▶ _PROMPT_
Extract only the first line of the listing and every line after it up to and including the one with "rg = np.random.default_rng(11)". Omit the pictures.

▶ _RECORDED DATA_
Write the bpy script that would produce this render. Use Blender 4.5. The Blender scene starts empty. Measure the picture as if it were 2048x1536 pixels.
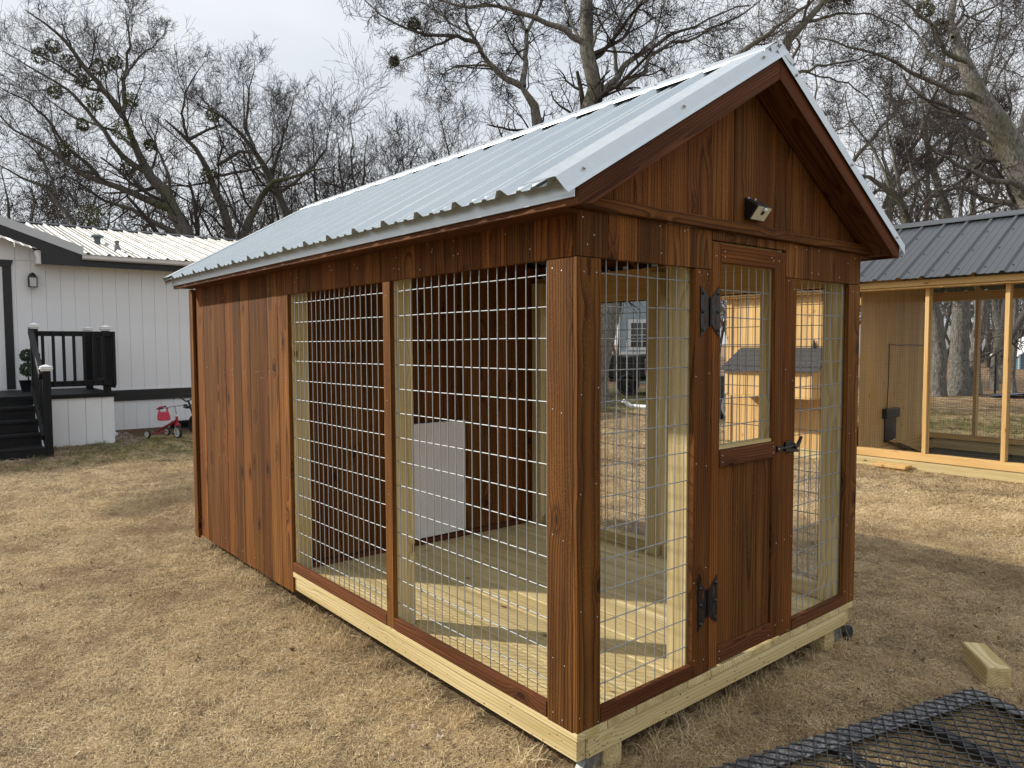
import bpy, bmesh, math, random
import numpy as np
from mathutils import Vector, Matrix
sc = bpy.context.scene
R = math.radians
rnd = random.Random(7)
rg = np.random.default_rng(11)

# ------------------------------------------------------------------ camera
CAM = np.array([-1.5653, -1.5681, 1.2147]); YAW, PITCH, ROLL, FPX = .8755, -.0544, -.0044, 1460.8
_f = np.array([math.cos(YAW)*math.cos(PITCH), math.sin(YAW)*math.cos(PITCH), math.sin(PITCH)])
_r = np.cross(_f, [0, 0, 1]); _r /= np.linalg.norm(_r); _u = np.cross(_r, _f)
_r, _u = math.cos(ROLL)*_r+math.sin(ROLL)*_u, -math.sin(ROLL)*_r+math.cos(ROLL)*_u
cd = bpy.data.cameras.new('camera'); cam = bpy.data.objects.new('camera', cd); sc.collection.objects.link(cam)
cd.sensor_width = 36; cd.lens = FPX/2048*36; cd.clip_start = .05; cd.clip_end = 1500
cam.matrix_world = Matrix(((_r[0], _u[0], -_f[0], CAM[0]), (_r[1], _u[1], -_f[1], CAM[1]), (_r[2], _u[2], -_f[2], CAM[2]), (0, 0, 0, 1)))
sc.camera = cam

def ray(x, y): return _f+(x-1024)/FPX*_r-(y-768)/FPX*_u
def at(x, y, ax, v):
    d = ray(x, y); i = 'xyz'.index(ax); return CAM+(v-CAM[i])/d[i]*d
def deep(x, y, dep): return CAM+ray(x, y)*dep

# ------------------------------------------------------------------ world, sun, exposure
SUN_EL, SUN_AZ = 30.5, math.atan2(-.575, .818)        # azimuth from +Y towards +X
w = bpy.data.worlds.new('World'); sc.world = w; w.use_nodes = True
nt = w.node_tree; nt.nodes.clear()
def N(nt, t, **k):
    n = nt.nodes.new(t)
    for a, b in k.items():
        if a.startswith('i_'):
            n.inputs[a[2:].replace('_', ' ')].default_value = b
        else: setattr(n, a, b)
    return n
def L(nt, a, b): nt.links.new(a, b)
sky = N(nt, 'ShaderNodeTexSky', sky_type='NISHITA', sun_disc=False, sun_elevation=R(SUN_EL), sun_rotation=SUN_AZ)
tc = N(nt, 'ShaderNodeTexCoord'); mp = N(nt, 'ShaderNodeMapping'); mp.inputs['Scale'].default_value = (1, 1, 2.2)
L(nt, tc.outputs['Generated'], mp.inputs[0])
n1 = N(nt, 'ShaderNodeTexNoise'); n1.inputs['Scale'].default_value = 2.1; n1.inputs['Detail'].default_value = 6; n1.inputs['Roughness'].default_value = .5
L(nt, mp.outputs[0], n1.inputs['Vector'])
cr = N(nt, 'ShaderNodeValToRGB'); e = cr.color_ramp.elements
e[0].position = .34; e[0].color = (.67, .715, .775, 1); e[1].position = .62; e[1].color = (.87, .875, .885, 1)
L(nt, n1.outputs['Fac'], cr.inputs[0])
vm = N(nt, 'ShaderNodeVectorMath', operation='SCALE'); vm.inputs['Scale'].default_value = 10.0
L(nt, cr.outputs[0], vm.inputs[0])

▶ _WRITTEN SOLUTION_
Write the bpy script that would produce this render. Use Blender 4.5. The Blender scene starts empty. Measure the picture as if it were 2048x1536 pixels.
import bpy, bmesh, math, random
import numpy as np
from mathutils import Vector, Matrix
sc = bpy.context.scene
R = math.radians
rnd = random.Random(7)
rg = np.random.default_rng(11)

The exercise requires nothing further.